MANINDRA NATH SEN Vs. KHUDIRAM DAS

Decided On December 18, 1935
MANINDRA NATH SEN Appellant
V/S
KHUDIRAM DAS Respondents

JUDGEMENT

(1.) This appeal is pressed upon two grounds. The first ground is to the effect that the revenue sale to set aside which the plaintiff instituted the present suit was bad, because notices under Sub-section 6 and 7 of the Revenue Sale Law were defective in certain particulars. For disposing of this ground it would be sufficient to say that this was not a ground declared or specified in the appeal which the plaintiff had made to the commissioner. The memorandum of appeal filed by the plaintiff before the commissioner and the judgment of the commissioner in that appeal have been placed before us. We find that amongst other points taken, all that was said with reference to the procedure adopted for the sale was that the notices had not been properly served, but there was no point taken that notices were in any way defective. The wording of Section 33 of the Revenue Sale Law is very particular; and as worded, that section requires that the grounds should be declared and specified. There can be no question that, apart from anything else, omission to take the ground in a definite form and with sufficient particularity before the commissioner is a bar to the ground being put forward as a ground in a suit to set aside the sale.

(2.) The other ground on which the appeal has been pressed before us is in substance this: that the revenue for arrears of which the sale took place was due for the March kist of 1927 and it became an arrear on 1 April 1927 and that therefore the latest day for its payment would be 12 January 1928 and that inasmuch as the sale was held on 23 September 1927, it was a sale held without jurisdiction. It should be pointed out that in the trial Court no ground of this description was put forward and although there was an objection to the effect that the plaintiff believed that no arrears were really due and so the collector had no jurisdiction to sell the property that ground was practically abandoned at the trial, because the plaintiff at the trial admitted that the revenue due for March kist 1927 was really in arrears. In the memorandum of appeal filed before the Subordinate Judge from the decision of the trial Court the ground now taken before us was not taken. But at the hearing of the appeal before him it was put forward. The learned Judge held that the kistbandi not having been produced and no materials having been placed before him for the purpose of showing that the March kist of 1927 was a kist according to the kistbandi and not an instalment payable by the last date of payment as fixed by the Board of Revenue, it was not possible to hold that the contention was well founded. We think the decision of the learned Subordinate Judge on this point was correct.

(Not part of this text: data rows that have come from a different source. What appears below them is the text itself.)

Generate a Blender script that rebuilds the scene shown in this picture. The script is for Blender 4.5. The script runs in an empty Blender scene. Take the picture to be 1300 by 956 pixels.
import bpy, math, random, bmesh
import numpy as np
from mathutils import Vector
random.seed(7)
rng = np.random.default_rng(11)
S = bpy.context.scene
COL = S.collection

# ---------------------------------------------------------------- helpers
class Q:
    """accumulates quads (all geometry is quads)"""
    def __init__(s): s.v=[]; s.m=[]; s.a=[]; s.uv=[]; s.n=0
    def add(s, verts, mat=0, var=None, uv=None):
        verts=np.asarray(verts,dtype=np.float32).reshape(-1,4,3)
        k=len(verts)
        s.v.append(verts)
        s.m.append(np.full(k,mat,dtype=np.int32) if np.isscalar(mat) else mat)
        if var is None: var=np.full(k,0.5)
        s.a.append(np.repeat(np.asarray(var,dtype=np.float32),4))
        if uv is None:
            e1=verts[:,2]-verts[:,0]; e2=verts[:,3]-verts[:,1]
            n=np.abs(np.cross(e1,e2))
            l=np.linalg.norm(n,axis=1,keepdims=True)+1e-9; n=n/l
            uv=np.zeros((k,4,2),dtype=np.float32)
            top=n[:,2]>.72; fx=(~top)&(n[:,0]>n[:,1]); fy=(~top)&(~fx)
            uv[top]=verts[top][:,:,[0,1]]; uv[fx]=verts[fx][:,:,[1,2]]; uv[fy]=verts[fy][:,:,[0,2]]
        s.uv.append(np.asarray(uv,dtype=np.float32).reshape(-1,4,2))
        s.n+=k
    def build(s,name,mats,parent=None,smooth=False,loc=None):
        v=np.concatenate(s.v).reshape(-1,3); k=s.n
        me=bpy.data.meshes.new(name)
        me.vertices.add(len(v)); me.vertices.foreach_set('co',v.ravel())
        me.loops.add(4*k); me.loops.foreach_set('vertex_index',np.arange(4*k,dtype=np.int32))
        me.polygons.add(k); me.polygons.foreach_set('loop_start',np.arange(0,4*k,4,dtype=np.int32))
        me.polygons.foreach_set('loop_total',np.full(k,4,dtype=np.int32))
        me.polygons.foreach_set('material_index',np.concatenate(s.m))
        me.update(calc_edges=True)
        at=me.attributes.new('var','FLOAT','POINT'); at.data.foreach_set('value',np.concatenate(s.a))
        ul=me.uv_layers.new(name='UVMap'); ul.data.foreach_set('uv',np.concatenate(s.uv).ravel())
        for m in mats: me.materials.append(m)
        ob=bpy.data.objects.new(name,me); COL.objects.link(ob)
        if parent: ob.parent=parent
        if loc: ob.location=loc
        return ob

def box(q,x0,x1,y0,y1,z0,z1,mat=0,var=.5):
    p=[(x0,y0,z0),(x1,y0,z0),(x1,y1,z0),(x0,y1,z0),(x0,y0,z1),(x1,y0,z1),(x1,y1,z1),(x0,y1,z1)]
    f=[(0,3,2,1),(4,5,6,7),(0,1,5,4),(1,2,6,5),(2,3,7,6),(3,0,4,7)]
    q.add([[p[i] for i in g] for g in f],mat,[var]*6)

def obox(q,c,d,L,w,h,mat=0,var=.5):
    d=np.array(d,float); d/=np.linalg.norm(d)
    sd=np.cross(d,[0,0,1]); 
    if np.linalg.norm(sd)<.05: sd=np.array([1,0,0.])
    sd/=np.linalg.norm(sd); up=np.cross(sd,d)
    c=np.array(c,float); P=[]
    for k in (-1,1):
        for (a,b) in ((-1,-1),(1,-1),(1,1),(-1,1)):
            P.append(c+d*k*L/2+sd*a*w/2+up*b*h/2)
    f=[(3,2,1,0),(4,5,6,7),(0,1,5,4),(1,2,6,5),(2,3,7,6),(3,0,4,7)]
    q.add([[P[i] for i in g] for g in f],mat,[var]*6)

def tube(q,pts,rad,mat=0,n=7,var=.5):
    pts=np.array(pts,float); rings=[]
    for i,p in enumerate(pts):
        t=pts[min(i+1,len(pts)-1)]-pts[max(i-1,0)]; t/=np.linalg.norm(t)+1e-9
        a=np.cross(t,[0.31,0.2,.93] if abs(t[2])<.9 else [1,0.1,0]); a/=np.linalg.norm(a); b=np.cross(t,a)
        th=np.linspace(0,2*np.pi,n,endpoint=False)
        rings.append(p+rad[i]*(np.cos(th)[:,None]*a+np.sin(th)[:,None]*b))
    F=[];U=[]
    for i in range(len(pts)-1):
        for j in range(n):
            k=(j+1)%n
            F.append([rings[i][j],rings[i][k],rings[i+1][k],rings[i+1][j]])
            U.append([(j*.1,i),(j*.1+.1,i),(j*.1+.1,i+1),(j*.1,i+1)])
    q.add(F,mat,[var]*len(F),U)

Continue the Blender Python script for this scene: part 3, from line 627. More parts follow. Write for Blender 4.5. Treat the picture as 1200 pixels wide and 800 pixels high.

(3.) In the appeal before M.C. Ghose, J., the matter was sought to be re-opened by the present appellant, as respondent therein, but the learned Judge declined to interfere with the finding of the Subordinate Judge on the ground that the question was a question of fact, and the conclusion which the Subordinate Judge had arrived at on the materials before him on that question could not be interfered with. We have heard Mr. Dutt on this question and we are in entire agreement with the view that the learned Subordinate Judge had aken, namely that in the absence of any materials which would indicate that the revenue due for the March kist of 1927 was really an amount due according to the March kist, if there was any such kist in the kabuliyat and was not an amount due for which the last date of payment according to the date fixed by the Board of Revenue was some date in March 1927, it is not possible to say that the sale that took place on 27 September 1927 was held without jurisdiction. The appeal in our opinion fails and must be dismissed with costs. Ghose, J.